Furthermore, An Huaguo told ChainDD that an STO project must first go through the private fundraising stage. Only the private fundraising, it will enter the secondary market for circulation through a certain trading exchange. STO issued directly to the public without gaining permission from the investors from the private fundraising stage is impossible.

At the private fundraising stage, an STO project must first of all comply with all the legal requirements of the securities laws of the place of operation, place of registration and the place of ST issuance and trading. The investors that the private funding targets must be accredited investors (verified through KYC/AML) and there are also limitations on the number of investors for private fundraising in different countries. Simply put, at the private fundraising stage, two requirements have to be met: first, a suitable law firm needs to be commissioned to make sure the compliance requirement is satisfied. Second, the permission by the investors is needed. When these two conditions are satisfied, ST private fundraising can go ahead.
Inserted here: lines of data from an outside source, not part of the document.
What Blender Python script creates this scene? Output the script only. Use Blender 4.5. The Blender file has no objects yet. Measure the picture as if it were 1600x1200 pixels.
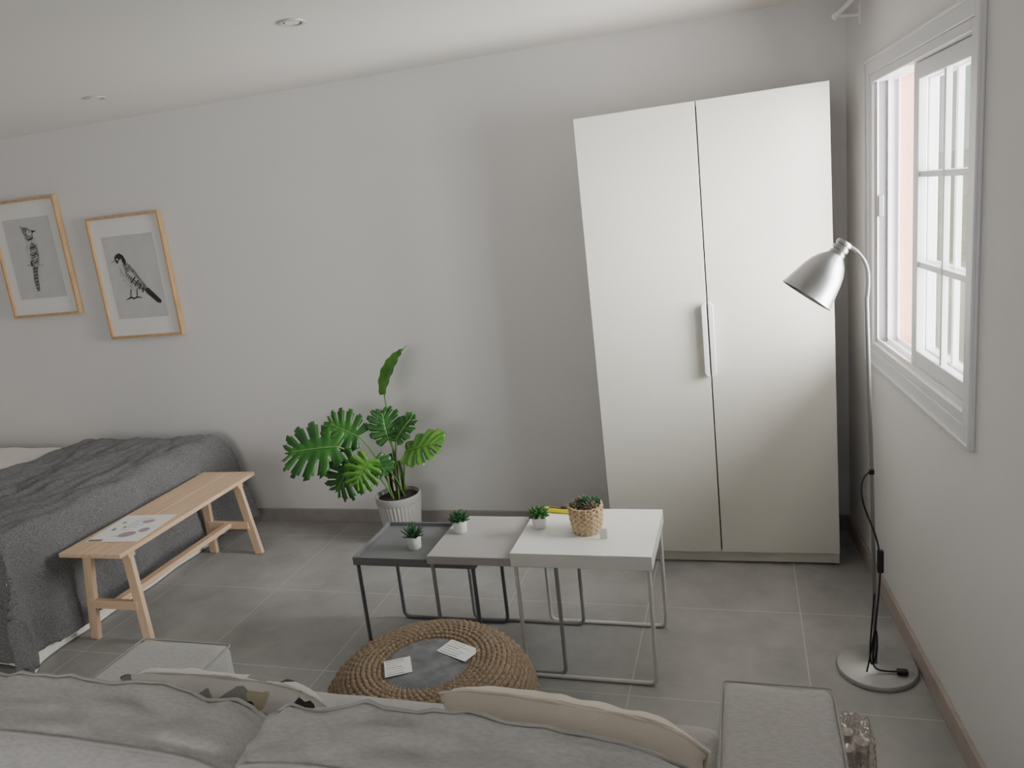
import bpy, bmesh, math, random
from mathutils import Vector, Matrix, noise
random.seed(7)
D=bpy.data; COL=bpy.context.scene.collection
pi=math.pi
# ------------------------------------------------------------------ materials
def mat(name,col,rough=.6,metal=0,bump=0,bscale=200,var=0,vscale=6,spec=.5,stretch=None,col2=None,detail=4,sheen=0):
    m=D.materials.new(name); m.use_nodes=True; nt=m.node_tree; N=nt.nodes; Lk=nt.links
    b=N['Principled BSDF']; b.inputs['Base Color'].default_value=(*col,1)
    b.inputs['Roughness'].default_value=rough; b.inputs['Metallic'].default_value=metal
    b.inputs['Specular IOR Level'].default_value=spec
    if sheen: b.inputs['Sheen Weight'].default_value=sheen
    tc=N.new('ShaderNodeTexCoord'); mp=N.new('ShaderNodeMapping'); Lk.new(tc.outputs['Object'],mp.inputs[0])
    if stretch: mp.inputs['Scale'].default_value=stretch
    if var or col2:
        n=N.new('ShaderNodeTexNoise'); n.inputs['Scale'].default_value=vscale; n.inputs['Detail'].default_value=detail
        Lk.new(mp.outputs[0],n.inputs['Vector'])
        r=N.new('ShaderNodeValToRGB'); Lk.new(n.outputs['Fac'],r.inputs[0])
        c2=col2 if col2 else tuple(max(0,c*(1-var)) for c in col)
        c1=col if col2 else tuple(min(1,c*(1+var)) for c in col)
        r.color_ramp.elements[0].position=.3; r.color_ramp.elements[1].position=.7
        r.color_ramp.elements[0].color=(*c2,1); r.color_ramp.elements[1].color=(*c1,1)
        Lk.new(r.outputs[0],b.inputs['Base Color'])
    if bump:
        n2=N.new('ShaderNodeTexNoise'); n2.inputs['Scale'].default_value=bscale; n2.inputs['Detail'].default_value=3
        Lk.new(mp.outputs[0],n2.inputs['Vector'])
        bp=N.new('ShaderNodeBump'); bp.inputs['Strength'].default_value=bump; bp.inputs['Distance'].default_value=.004
        Lk.new(n2.outputs['Fac'],bp.inputs['Height']); Lk.new(bp.outputs[0],b.inputs['Normal'])
    return m
WALL=mat('wall_paint',(.72,.708,.71),.85,bump=.08,bscale=120,var=.01,vscale=2)
CEIL=mat('ceiling_paint',(.84,.81,.78),.9,bump=.05,bscale=100)
BASE=mat('baseboard_tile',(.33,.30,.285),.45,var=.08,vscale=20)
BASER=mat('baseboard_tile_r',(.42,.36,.33),.45,var=.08,vscale=20)
WHITE=mat('white_lacquer',(.84,.84,.83),.35,var=.005)
WARD=mat('wardrobe_foil',(.73,.715,.655),.38,var=.005)
DARK=mat('dark_gap',(.03,.03,.03),.8)
ALU=mat('window_aluminium_white',(.70,.70,.72),.35)
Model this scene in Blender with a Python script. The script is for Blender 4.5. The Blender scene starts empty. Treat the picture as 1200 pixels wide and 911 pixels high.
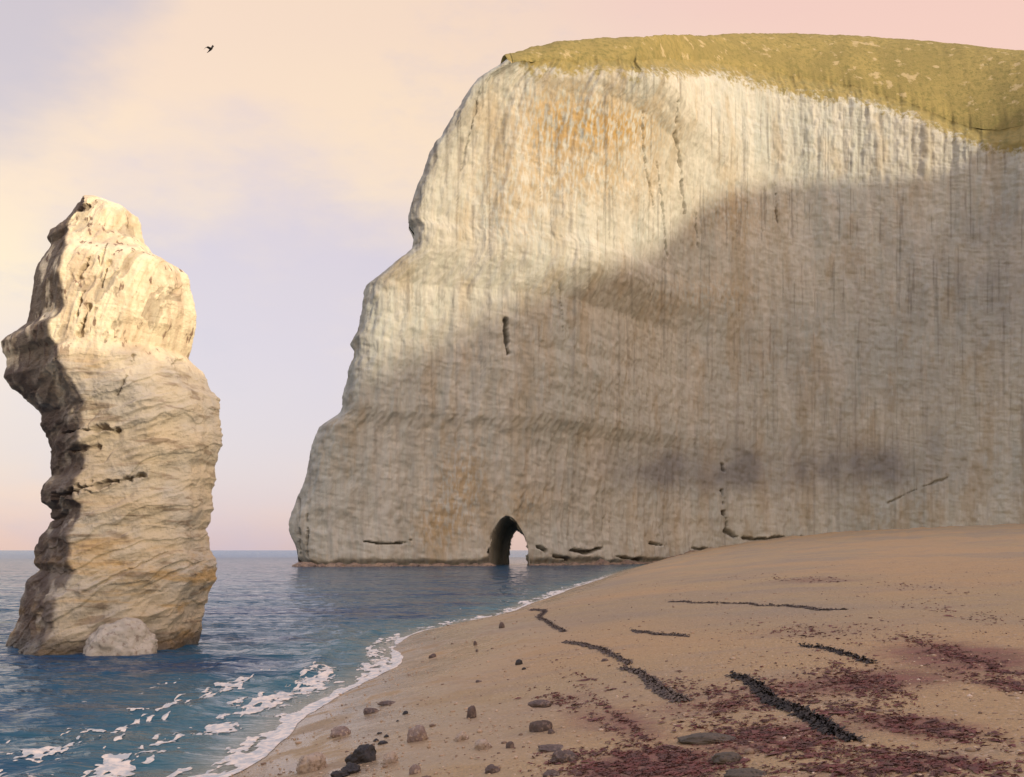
import bpy, bmesh, math, random
import numpy as np
from mathutils import Vector
random.seed(7); rng = np.random.default_rng(11)
sc = bpy.context.scene
COL = sc.collection
F = 1167.0; HZ = 645.0; CX = 600.0; EYE = 3.0      # lens in photo pixels, horizon row, eye height

# ------------------------------------------------------------------ noise
def _h(ix, iy, iz, seed):
    with np.errstate(over='ignore'):
        h = (ix.astype(np.uint32)*np.uint32(374761393) + iy.astype(np.uint32)*np.uint32(668265263)
             + iz.astype(np.uint32)*np.uint32(2147483647) + np.uint32(seed*144665 & 0xffffffff))
        h = (h ^ (h >> np.uint32(13)))*np.uint32(1274126177)
        h = h ^ (h >> np.uint32(16))
        h = h*np.uint32(2246822519); h = h ^ (h >> np.uint32(13))
    return h.astype(np.float64)/4294967295.0*2-1
def vnoise(x, y, z=0.0, seed=0):
    x, y, z = np.broadcast_arrays(np.asarray(x, float), np.asarray(y, float), np.asarray(z, float))
    ix = np.floor(x); iy = np.floor(y); iz = np.floor(z)
    fx = x-ix; fy = y-iy; fz = z-iz
    fx = fx*fx*fx*(fx*(fx*6-15)+10); fy = fy*fy*fy*(fy*(fy*6-15)+10); fz = fz*fz*(3-2*fz)
    ix = ix.astype(np.int64); iy = iy.astype(np.int64); iz = iz.astype(np.int64)
    r = 0
    for dz in (0, 1):
        wz = fz if dz else 1-fz
        if dz == 1 and not np.any(fz): break
        for dy in (0, 1):
            wy = fy if dy else 1-fy
            a = _h(ix, iy+dy, iz+dz, seed); b = _h(ix+1, iy+dy, iz+dz, seed)
            r = r + (a+(b-a)*fx)*wy*wz
    return r
def fbm(x, y, z=0.0, oct=4, seed=0, gain=0.5):
    r = 0; a = 1.0; s = 0
    x = np.asarray(x, float); y = np.asarray(y, float); z = np.asarray(z, float)
    for k in range(oct):
        r = r + a*vnoise(x+k*13.7, y+k*7.3, z+(k*5.1 if np.ndim(z) or z else 0.0), seed+k); s += a; a *= gain
        x = x*2.03; y = y*2.03; z = z*2.03
    return r/s
def ridged(x, y, z=0.0, oct=4, seed=0):
    r = 0; a = 1.0; s = 0
    x = np.asarray(x, float); y = np.asarray(y, float); z = np.asarray(z, float)
    for k in range(oct):
        r = r + a*(1-2*np.abs(vnoise(x+k*3.1, y+k*9.7, z, seed+k))); s += a; a *= .5
        x = x*2.1; y = y*2.1; z = z*2.1
    return r/s
def sstep(a, b, x):
    t = np.clip((np.asarray(x, float)-a)/(b-a), 0, 1); return t*t*(3-2*t)
def proj(x, y, z):
    return CX+np.asarray(x)/y*F, HZ-(np.asarray(z)-EYE)/y*F

# ------------------------------------------------------------------ mesh + object helpers
def mesh_from(name, verts, quads=None, tris=None, smooth=True):
    me = bpy.data.meshes.new(name)
    verts = np.asarray(verts, np.float32)
    loops = []; starts = []; tot = []; off = 0
    for fa, n in ((quads, 4), (tris, 3)):
        if fa is not None and len(fa):
            fa = np.asarray(fa, np.int32)
            loops.append(fa.ravel()); starts.append(off+np.arange(len(fa))*n); tot.append(np.full(len(fa), n)); off += fa.size
    loops = np.concatenate(loops).astype(np.int32); starts = np.concatenate(starts).astype(np.int32)
    me.vertices.add(len(verts)); me.vertices.foreach_set('co', verts.ravel())
    me.loops.add(len(loops)); me.loops.foreach_set('vertex_index', loops)
    me.polygons.add(len(starts)); me.polygons.foreach_set('loop_start', starts)
    me.update(calc_edges=True)
    me.polygons.foreach_set('use_smooth', np.full(len(starts), smooth))
    me.validate(); me.update()
    return me
def compact(verts, quads):
    quads = np.asarray(quads); used = np.unique(quads)
    m = np.full(len(verts), -1); m[used] = np.arange(len(used))
    return np.asarray(verts)[used], m[quads], used
def grid_quads(nr, nc, flip=False):
    i = np.arange(nr*nc).reshape(nr, nc)
    q = np.stack([i[:-1, :-1], i[:-1, 1:], i[1:, 1:], i[1:, :-1]], -1).reshape(-1, 4)
    return q[:, ::-1] if flip else q
def attr(me, name, vals):
    a = me.attributes.new(name, 'FLOAT', 'POINT'); a.data.foreach_set('value', np.asarray(vals, np.float32))
def link(name, me, mat, parent=None, label=None, cat=None, group=None, kind=None, loc=None):
    o = bpy.data.objects.new(name, me); COL.objects.link(o)
    if mat is not None: o.data.materials.append(mat)
    if parent: o.parent = parent
    if label: o['label'] = label
    if cat: o['category'] = cat
    if group: o['group'] = group
    if kind: o['kind'] = kind
    if loc is not None: o.location = loc
    return o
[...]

The chart below is a comparison between different registration exemptions of SEC summarized by ChainDD:

An Guohua further informed ChainDD that no STO project will tokenize all its assets or equity for public sale. An STO project can only tokenize a part of its equity for fundraising and the rest will be held by the founders, early team members and investors. Therefore, in theory, companies who are doing STOs cannot sell tokens which are anchored on priced assets and can thus make profit from market price appreciation. However, in real operations, an STO project will first have to disclose certain facts such as its quantity of STs to be issued and the quantity to be retained, detailed distribution rules, and circulation increase or circulation decrease in the future.